▶ **Problem description**
Below this line are records; write out exactly the lines from the one containing "Reconstruct this image" through the one containing "from mathutils import Vector, Matrix", with the pictures left out.

::::::::::

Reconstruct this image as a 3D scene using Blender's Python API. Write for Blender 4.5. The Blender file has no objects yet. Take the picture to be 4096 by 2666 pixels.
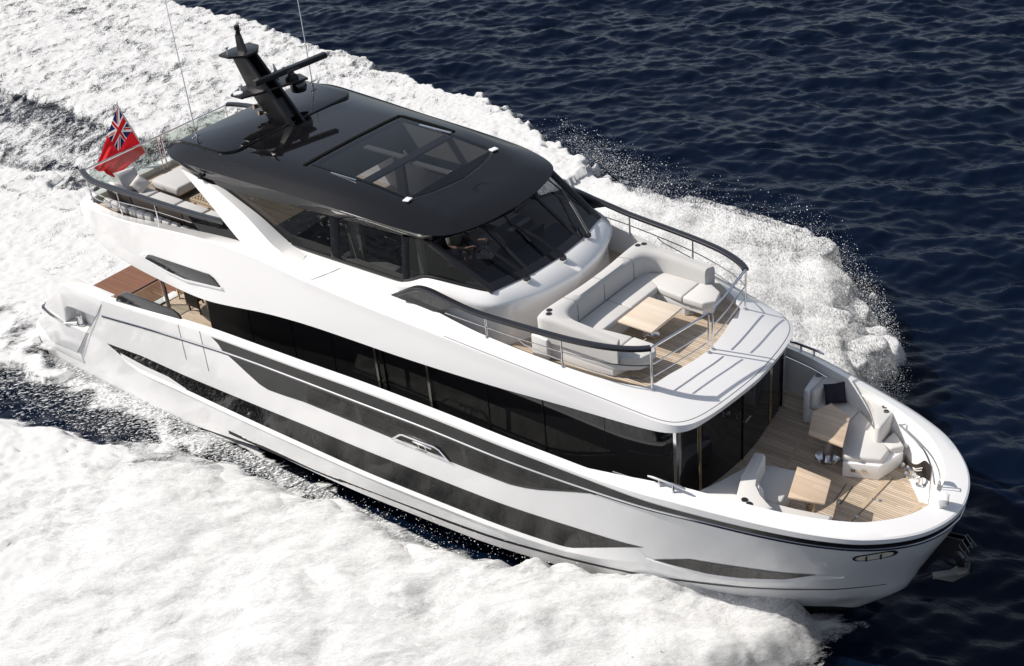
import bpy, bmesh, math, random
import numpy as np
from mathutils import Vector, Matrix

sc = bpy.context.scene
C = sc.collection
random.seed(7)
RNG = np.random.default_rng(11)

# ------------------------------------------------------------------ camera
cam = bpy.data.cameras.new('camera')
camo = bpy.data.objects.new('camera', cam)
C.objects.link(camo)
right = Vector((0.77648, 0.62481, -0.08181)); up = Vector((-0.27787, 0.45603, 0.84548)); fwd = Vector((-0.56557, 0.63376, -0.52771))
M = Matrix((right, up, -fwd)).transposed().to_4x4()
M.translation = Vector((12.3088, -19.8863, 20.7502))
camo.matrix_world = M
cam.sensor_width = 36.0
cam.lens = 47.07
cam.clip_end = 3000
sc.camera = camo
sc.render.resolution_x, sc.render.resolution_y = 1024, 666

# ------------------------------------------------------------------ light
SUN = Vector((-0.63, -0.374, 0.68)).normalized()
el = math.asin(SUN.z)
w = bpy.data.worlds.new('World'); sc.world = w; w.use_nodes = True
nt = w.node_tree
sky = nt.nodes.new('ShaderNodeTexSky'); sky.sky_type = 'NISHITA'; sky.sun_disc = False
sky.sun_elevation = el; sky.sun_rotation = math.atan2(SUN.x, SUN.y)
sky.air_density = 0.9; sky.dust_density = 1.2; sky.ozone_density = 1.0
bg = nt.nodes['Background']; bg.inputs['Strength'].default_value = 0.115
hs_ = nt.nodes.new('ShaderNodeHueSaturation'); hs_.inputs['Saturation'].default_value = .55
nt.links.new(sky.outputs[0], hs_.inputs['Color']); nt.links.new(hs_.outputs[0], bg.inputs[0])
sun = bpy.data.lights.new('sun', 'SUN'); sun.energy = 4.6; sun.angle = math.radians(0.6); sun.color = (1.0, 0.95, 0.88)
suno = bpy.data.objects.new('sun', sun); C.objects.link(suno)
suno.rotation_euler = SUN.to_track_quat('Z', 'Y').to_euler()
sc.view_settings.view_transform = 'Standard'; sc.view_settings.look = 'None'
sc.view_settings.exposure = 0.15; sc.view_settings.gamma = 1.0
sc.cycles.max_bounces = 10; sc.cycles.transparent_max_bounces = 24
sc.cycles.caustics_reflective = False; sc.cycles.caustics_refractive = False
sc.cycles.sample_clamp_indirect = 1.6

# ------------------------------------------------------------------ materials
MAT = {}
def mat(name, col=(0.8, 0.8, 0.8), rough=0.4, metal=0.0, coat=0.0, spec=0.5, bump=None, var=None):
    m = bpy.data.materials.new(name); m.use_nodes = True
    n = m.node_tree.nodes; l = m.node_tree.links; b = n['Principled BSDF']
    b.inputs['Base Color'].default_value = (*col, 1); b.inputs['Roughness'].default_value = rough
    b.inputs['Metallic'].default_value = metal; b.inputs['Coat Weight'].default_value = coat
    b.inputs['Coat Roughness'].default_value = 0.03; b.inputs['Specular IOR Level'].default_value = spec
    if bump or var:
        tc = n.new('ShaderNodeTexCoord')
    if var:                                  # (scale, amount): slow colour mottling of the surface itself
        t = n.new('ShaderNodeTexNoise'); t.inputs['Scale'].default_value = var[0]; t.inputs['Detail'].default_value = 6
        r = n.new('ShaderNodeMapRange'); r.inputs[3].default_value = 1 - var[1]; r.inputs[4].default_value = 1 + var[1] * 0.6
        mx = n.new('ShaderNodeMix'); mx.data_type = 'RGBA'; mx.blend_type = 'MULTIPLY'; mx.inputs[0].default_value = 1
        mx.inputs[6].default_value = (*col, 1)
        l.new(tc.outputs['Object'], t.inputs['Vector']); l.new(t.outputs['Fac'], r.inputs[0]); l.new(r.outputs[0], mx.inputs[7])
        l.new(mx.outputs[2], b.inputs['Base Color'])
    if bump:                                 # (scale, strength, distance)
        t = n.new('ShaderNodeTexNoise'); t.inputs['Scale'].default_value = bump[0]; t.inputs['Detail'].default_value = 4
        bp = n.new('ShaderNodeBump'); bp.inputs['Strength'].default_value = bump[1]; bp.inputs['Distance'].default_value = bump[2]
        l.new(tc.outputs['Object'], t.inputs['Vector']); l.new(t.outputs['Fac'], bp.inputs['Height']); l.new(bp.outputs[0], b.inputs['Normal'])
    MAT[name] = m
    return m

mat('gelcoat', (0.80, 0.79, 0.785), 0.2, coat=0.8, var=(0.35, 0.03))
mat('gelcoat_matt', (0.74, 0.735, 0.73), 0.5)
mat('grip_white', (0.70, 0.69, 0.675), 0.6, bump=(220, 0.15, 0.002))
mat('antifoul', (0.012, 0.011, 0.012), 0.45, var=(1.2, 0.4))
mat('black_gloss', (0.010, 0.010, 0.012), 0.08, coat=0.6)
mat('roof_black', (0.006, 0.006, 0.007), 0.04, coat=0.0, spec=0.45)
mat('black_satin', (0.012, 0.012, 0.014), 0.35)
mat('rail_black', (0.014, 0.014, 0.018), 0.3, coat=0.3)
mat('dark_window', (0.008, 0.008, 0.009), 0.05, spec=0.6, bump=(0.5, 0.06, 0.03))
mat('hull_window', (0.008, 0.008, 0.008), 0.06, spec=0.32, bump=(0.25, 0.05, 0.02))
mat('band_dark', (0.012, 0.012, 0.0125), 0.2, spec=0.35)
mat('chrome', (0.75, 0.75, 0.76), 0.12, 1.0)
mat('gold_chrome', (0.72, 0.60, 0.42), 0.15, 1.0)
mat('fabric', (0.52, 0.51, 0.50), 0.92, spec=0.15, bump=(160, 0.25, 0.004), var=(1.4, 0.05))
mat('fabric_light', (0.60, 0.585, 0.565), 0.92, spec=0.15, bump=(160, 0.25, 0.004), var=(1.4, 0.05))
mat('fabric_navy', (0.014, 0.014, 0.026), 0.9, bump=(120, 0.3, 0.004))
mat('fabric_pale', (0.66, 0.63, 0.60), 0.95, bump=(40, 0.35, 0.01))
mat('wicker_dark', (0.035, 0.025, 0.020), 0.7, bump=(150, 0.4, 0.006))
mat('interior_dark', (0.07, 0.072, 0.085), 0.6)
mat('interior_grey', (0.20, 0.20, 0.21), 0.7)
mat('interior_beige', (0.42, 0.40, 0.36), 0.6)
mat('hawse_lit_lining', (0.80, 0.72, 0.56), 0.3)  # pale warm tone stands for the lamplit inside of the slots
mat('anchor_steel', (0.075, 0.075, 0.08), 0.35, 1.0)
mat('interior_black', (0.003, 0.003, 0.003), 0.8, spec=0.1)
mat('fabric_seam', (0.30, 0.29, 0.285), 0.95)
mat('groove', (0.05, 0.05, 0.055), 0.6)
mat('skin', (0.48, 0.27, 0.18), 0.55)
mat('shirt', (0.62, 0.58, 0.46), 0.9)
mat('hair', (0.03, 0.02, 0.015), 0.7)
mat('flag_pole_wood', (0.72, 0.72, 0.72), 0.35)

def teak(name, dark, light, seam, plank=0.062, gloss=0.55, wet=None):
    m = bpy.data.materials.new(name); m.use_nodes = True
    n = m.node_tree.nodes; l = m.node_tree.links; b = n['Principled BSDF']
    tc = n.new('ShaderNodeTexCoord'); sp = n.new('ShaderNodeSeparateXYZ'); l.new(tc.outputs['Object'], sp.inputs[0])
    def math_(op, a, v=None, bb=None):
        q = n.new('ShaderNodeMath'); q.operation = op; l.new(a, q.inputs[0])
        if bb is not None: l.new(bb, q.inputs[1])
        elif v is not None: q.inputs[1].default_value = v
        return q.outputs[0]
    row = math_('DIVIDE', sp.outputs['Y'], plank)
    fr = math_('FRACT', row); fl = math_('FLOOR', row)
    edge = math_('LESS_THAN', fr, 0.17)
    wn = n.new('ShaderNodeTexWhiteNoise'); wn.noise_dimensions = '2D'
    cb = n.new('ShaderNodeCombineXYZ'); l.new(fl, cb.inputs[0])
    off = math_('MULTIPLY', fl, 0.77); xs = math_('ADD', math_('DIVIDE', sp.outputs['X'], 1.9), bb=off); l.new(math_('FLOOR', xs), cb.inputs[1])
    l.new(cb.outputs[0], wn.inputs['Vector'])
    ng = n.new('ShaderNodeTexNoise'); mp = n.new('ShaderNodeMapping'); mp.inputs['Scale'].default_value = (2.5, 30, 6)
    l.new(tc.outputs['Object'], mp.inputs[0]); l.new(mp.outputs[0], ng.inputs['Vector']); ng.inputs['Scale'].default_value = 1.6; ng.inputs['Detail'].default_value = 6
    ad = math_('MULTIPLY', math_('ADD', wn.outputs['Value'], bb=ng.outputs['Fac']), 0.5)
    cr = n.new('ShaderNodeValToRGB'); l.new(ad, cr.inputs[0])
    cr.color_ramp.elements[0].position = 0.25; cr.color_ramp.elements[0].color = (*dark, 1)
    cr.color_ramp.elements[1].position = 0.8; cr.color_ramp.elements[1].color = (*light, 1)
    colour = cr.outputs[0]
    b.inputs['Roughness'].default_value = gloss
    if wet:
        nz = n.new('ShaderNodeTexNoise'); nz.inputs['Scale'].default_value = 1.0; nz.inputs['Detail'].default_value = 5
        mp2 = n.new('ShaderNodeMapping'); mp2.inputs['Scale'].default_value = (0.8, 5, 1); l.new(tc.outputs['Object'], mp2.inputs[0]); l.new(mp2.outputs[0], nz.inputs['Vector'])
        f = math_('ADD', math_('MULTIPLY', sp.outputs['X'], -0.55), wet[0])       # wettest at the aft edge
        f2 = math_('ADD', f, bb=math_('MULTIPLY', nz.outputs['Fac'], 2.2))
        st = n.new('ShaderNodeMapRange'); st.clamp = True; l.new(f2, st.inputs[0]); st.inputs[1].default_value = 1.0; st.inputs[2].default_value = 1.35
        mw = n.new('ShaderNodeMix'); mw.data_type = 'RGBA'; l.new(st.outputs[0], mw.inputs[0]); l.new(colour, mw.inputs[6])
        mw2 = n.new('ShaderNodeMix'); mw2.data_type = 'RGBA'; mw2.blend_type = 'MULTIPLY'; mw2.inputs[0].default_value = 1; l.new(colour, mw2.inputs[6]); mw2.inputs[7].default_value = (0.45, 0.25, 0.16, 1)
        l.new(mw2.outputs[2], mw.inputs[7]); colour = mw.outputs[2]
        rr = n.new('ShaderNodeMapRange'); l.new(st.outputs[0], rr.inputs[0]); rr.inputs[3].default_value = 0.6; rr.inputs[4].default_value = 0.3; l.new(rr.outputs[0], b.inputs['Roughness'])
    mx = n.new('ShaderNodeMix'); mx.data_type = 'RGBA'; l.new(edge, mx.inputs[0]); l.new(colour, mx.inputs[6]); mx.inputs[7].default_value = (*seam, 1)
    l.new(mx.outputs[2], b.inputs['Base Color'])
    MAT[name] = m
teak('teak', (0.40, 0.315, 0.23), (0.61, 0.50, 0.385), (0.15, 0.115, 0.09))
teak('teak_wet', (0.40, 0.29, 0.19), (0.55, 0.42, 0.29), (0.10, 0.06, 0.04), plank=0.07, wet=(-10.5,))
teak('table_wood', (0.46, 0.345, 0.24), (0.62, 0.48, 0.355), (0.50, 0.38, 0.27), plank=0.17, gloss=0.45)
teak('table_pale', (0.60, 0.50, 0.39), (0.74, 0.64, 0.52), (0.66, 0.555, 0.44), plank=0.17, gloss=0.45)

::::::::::

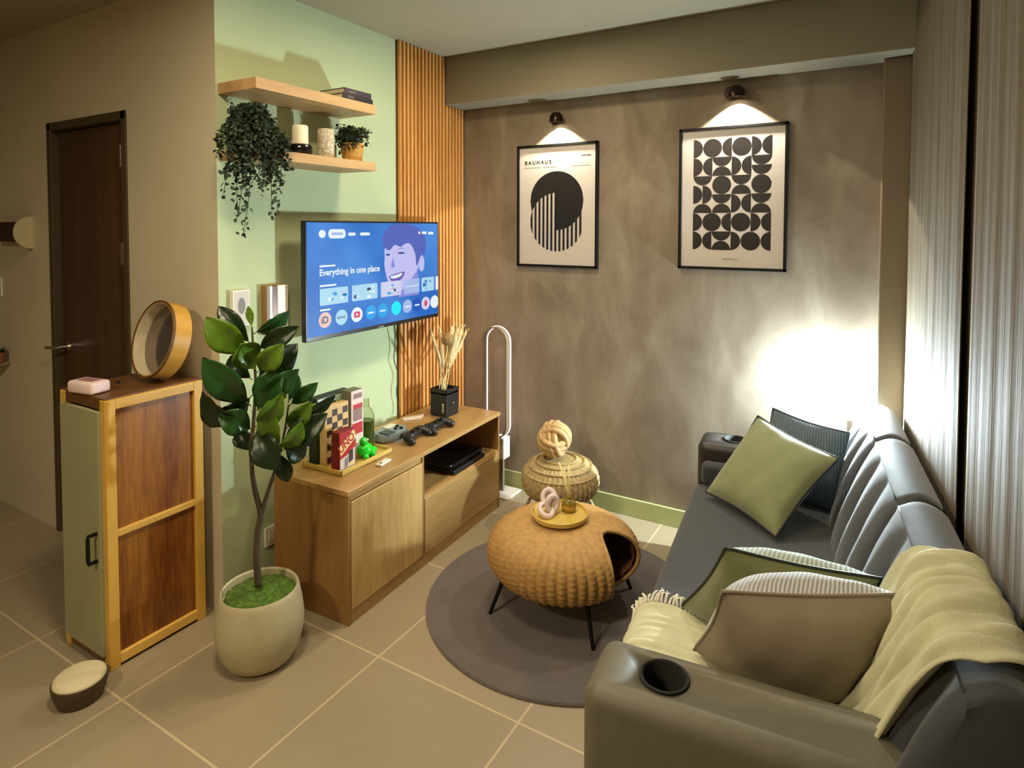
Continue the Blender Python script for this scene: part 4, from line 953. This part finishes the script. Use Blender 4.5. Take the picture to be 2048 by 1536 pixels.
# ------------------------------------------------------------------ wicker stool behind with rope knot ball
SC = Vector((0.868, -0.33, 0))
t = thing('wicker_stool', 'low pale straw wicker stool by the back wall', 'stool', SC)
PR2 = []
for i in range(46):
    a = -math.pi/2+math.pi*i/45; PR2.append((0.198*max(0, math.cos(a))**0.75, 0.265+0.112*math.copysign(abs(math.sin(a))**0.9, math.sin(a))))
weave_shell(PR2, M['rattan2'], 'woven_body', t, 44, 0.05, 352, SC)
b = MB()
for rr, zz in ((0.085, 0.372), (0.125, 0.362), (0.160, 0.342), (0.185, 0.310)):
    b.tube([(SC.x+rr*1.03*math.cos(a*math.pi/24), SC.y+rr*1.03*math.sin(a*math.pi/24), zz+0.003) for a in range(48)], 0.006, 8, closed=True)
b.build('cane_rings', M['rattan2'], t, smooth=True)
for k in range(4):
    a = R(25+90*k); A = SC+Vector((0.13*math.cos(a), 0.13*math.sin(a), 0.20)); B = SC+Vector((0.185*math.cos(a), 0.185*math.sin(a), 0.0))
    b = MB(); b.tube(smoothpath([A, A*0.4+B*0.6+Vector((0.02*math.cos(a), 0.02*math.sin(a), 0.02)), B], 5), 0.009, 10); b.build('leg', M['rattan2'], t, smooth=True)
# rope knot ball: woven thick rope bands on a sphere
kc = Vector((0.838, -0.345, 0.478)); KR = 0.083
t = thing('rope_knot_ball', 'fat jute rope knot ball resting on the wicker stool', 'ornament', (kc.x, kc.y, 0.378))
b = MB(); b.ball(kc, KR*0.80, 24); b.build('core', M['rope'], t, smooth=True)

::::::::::

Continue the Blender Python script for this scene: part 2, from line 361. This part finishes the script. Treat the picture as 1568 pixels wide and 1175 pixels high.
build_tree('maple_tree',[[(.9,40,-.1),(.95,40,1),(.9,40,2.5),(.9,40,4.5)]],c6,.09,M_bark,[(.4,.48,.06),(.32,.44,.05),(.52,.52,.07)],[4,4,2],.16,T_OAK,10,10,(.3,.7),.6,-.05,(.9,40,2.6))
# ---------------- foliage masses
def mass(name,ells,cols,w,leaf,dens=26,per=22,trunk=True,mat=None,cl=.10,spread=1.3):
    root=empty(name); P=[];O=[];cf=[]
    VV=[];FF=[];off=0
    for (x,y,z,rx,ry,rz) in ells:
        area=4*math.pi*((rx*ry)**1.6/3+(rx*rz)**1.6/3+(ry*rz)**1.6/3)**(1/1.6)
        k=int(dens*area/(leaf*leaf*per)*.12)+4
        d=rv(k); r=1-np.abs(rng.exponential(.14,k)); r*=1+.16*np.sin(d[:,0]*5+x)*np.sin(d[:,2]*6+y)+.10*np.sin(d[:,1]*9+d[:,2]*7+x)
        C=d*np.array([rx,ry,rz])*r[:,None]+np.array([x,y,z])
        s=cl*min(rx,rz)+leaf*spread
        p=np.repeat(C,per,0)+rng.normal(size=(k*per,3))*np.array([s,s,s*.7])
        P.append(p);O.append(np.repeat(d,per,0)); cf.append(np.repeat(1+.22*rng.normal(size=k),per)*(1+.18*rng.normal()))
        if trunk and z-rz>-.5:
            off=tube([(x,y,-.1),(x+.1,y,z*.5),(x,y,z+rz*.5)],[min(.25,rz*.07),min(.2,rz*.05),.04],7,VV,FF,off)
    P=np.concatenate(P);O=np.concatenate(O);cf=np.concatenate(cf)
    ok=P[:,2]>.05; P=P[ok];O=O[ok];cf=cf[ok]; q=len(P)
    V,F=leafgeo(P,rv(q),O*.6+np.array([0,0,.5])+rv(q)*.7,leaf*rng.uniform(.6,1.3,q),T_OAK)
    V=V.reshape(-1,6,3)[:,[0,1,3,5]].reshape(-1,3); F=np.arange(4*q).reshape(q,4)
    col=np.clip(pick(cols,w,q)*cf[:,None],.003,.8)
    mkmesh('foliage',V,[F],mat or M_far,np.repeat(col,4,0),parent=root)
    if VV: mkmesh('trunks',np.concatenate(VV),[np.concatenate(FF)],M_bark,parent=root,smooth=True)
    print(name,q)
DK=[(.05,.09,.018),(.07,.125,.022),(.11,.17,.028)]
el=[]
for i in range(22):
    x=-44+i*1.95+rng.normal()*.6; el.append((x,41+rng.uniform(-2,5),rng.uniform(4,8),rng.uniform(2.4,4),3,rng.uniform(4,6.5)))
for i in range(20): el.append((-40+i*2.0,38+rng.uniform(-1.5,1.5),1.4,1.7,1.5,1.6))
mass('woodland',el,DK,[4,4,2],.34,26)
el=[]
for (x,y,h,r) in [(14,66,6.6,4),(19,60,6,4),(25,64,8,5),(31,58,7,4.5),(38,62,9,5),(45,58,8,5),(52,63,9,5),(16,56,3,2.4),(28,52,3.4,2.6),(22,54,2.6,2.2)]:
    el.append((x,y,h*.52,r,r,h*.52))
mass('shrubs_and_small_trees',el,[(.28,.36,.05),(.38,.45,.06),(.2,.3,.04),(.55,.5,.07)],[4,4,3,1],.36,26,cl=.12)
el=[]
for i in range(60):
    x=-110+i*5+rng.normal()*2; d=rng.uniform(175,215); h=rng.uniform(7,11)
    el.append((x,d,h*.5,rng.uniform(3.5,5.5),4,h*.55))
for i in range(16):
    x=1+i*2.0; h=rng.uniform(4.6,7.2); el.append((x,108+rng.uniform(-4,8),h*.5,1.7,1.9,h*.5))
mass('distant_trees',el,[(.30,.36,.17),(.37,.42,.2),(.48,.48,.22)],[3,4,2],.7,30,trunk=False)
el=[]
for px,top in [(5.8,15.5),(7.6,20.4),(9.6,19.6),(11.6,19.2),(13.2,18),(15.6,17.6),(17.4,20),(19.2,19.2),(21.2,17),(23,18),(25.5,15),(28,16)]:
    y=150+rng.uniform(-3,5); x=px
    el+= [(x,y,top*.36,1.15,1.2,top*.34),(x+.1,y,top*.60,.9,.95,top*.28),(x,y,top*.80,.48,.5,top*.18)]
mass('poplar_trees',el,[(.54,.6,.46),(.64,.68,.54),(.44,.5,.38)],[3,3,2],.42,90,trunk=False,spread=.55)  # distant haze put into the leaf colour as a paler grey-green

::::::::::

▶ **Response below**
Reconstruct this image as a 3D scene using Blender's Python API. Write for Blender 4.5. The Blender file has no objects yet. Take the picture to be 4096 by 2666 pixels.
import bpy, bmesh, math, random
import numpy as np
from mathutils import Vector, Matrix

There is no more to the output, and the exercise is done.